I guess I don't understand why people are suddenly shocked about this. There have been Native Americans actually picketing Chiefs, Braves, Indians, and Redskins for
decades.
Yes. And for years the picketing was looked upon as ridiculous. A few people upset with a team's nickname. People who were not offended 10 years ago, now are outraged and call other people racists for not being as upset as they now are.
Here's the biggest takeaway: If more people are upset now than they were 20 years ago, we are going the wrong way. That means that we are teaching people that words that didn't use to have any negative meaning, now should be considered offensive. 20 years ago, people who cheered on the Redskins had no idea that it was offensive to a few people. But now, thousands of people now know a new offensive word. Is this progress? The word had lost almost ALL of it's negative connotation. But luckily, a few people who wouldn't let it die ensured that a whole new generation of people would now know that a word is offensive.

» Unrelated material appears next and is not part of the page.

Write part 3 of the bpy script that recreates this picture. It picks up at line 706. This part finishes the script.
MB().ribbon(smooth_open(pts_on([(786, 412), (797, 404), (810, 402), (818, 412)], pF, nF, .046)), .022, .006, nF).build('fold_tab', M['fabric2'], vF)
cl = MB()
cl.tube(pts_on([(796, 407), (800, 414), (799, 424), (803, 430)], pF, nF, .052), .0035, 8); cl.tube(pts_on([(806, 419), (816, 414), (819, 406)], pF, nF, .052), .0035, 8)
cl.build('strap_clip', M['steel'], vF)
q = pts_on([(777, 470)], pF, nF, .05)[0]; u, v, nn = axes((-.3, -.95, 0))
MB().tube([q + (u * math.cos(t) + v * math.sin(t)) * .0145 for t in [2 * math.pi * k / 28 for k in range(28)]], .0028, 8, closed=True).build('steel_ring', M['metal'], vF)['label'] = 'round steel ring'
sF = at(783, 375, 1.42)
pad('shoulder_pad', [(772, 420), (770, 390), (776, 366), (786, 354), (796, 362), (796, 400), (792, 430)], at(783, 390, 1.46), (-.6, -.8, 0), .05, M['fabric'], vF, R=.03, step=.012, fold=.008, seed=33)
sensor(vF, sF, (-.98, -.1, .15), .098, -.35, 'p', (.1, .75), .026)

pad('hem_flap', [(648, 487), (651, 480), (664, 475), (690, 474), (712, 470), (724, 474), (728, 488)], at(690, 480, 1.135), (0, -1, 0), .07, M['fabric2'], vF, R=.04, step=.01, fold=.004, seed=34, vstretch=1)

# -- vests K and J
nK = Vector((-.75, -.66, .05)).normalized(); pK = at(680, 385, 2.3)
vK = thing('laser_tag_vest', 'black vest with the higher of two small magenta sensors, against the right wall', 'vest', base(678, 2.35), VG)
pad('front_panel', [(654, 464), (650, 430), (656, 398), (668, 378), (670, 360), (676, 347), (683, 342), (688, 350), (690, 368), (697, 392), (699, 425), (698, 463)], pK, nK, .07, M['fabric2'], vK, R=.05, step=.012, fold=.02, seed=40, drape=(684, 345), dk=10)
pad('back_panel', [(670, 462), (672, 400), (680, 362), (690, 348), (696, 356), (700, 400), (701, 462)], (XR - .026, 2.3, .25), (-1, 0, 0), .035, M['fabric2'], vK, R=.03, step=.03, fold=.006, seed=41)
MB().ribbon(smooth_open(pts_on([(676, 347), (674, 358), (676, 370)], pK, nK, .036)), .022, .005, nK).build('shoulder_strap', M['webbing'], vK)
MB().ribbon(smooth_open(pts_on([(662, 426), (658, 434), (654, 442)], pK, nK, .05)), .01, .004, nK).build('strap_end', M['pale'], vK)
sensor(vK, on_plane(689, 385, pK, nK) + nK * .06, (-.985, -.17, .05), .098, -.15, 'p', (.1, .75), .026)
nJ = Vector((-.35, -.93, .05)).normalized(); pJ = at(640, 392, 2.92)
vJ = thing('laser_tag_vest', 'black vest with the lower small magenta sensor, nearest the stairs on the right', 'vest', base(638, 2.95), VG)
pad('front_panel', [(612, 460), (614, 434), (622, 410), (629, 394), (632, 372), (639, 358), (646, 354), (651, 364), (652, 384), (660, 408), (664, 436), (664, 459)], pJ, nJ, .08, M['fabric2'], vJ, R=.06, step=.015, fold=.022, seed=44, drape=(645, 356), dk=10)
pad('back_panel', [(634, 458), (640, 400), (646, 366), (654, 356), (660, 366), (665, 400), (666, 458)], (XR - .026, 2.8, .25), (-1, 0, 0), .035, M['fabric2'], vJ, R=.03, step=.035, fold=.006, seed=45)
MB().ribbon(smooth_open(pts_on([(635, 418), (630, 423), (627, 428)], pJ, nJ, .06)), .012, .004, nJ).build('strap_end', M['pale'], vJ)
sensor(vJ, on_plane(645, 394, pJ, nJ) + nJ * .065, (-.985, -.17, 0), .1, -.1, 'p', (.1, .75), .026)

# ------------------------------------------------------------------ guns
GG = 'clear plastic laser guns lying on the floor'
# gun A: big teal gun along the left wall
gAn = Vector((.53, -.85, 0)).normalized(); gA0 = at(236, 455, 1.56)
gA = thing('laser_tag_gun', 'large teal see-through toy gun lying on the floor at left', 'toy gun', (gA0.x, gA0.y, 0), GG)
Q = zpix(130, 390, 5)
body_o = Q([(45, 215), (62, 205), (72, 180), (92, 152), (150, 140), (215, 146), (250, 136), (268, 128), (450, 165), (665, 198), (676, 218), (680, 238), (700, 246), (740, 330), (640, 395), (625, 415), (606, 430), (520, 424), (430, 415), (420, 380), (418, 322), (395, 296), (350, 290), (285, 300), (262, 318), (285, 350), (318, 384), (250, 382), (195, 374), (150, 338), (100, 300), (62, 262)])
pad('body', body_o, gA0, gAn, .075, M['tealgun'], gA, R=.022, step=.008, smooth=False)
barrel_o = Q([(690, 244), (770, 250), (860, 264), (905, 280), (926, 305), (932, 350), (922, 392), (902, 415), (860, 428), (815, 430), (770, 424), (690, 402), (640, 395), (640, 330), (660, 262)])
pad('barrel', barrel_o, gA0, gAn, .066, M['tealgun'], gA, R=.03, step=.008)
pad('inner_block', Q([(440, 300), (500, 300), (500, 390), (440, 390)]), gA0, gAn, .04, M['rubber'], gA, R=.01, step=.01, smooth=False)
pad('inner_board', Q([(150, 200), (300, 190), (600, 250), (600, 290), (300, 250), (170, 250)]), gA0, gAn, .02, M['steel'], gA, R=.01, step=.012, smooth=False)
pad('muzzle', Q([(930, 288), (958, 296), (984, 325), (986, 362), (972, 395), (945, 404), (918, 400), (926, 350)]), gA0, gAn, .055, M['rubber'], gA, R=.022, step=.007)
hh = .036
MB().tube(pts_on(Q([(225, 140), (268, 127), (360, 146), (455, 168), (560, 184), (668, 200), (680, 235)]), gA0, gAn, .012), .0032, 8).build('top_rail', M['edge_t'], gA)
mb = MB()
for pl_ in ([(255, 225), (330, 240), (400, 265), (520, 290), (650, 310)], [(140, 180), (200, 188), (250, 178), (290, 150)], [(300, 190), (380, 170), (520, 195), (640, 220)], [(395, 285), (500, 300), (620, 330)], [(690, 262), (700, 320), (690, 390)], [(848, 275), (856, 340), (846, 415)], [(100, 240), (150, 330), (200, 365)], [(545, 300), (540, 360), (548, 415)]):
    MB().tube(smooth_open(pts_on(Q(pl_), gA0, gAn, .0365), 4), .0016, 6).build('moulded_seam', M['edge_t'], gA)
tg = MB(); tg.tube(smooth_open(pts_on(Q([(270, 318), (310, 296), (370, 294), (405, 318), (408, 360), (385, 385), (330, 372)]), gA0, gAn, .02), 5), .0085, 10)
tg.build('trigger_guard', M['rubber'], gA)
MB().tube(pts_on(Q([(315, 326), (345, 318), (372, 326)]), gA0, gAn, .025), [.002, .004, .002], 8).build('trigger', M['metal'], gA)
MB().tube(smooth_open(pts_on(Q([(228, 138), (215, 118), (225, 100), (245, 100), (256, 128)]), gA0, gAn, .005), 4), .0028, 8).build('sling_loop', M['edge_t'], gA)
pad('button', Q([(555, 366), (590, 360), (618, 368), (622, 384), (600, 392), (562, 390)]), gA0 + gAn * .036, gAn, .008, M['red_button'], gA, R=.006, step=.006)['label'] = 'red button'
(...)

Brilliant. In 40 years, maybe Indians would have looked back upon the Redskins the same way people look at the name the Yankees or the Fighting Irish. They could have used it as a way to remember their past and take pride in their heritage. But instead they chose to not let it die. Who's fault is that? It's not mine, I'll tell you that. Never in my life have I ever said Redskins and meant it as offensive. In fact, up until a few years ago, the only meaning I knew of for Redskins was one of great pride in our early American history. And now that's gone. Again. Who's fault is that?
This is the first thing you've posted in here that's been sensible in a while. Hard to believe it came from the same guy who made silly analogies to "Cowboys" and awful slippery slope arguments.

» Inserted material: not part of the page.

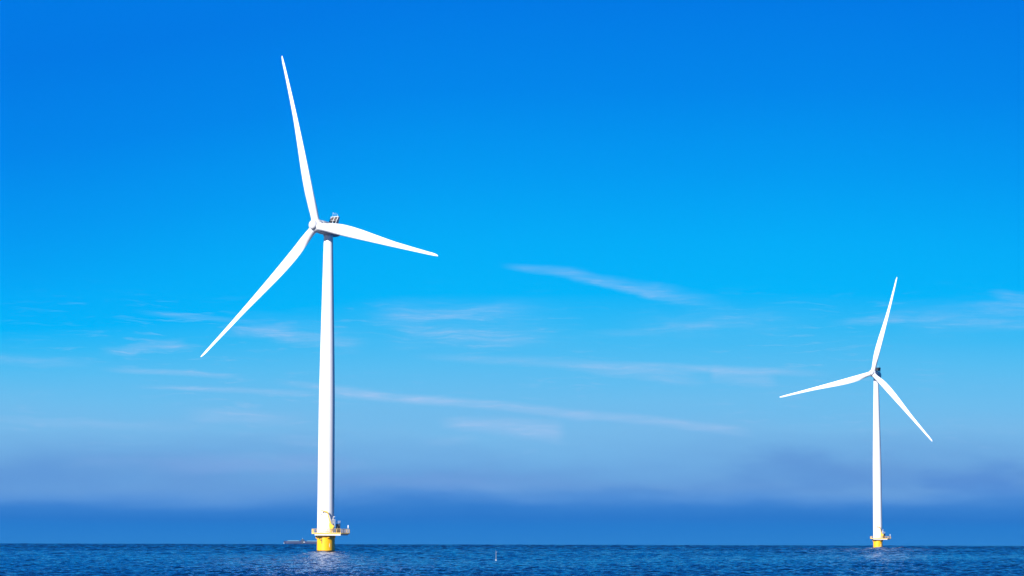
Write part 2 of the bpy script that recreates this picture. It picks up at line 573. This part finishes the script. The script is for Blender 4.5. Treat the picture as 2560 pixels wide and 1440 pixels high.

I disagree, of course- I consider the movement progress and awareness, not regression. The problem isn't the word in a vacuum, but the notion of treating a race of people as a caricature of sub-human savages, a concern exacerbated by the way they've been treated historically by those in power. Those problems don't apply to nicknames like Yankees or Fighting Irish. There is no way that 40 years from now Native Americans would look back on the Redskins name with a sense of pride.
And I don't think you're right that it had lost all of its negative connotation. It had been muted because many of the things that the team used to do were so obviously offensive that they were phased out (the almost-naked mascot dancing around and hooting and hollering, the use of "scalping" in the song, other savage type imagery). But it was still negative. At least as I see it. I also think it's kind of paternalistic for a bunch of white people to tell Native Americans that if they just stop complaining for 40 years everything will be OK. Again, especially considering the history.
But hey, those are reasonable disagreements. Arguing that it's the same as Cowboys, not so much.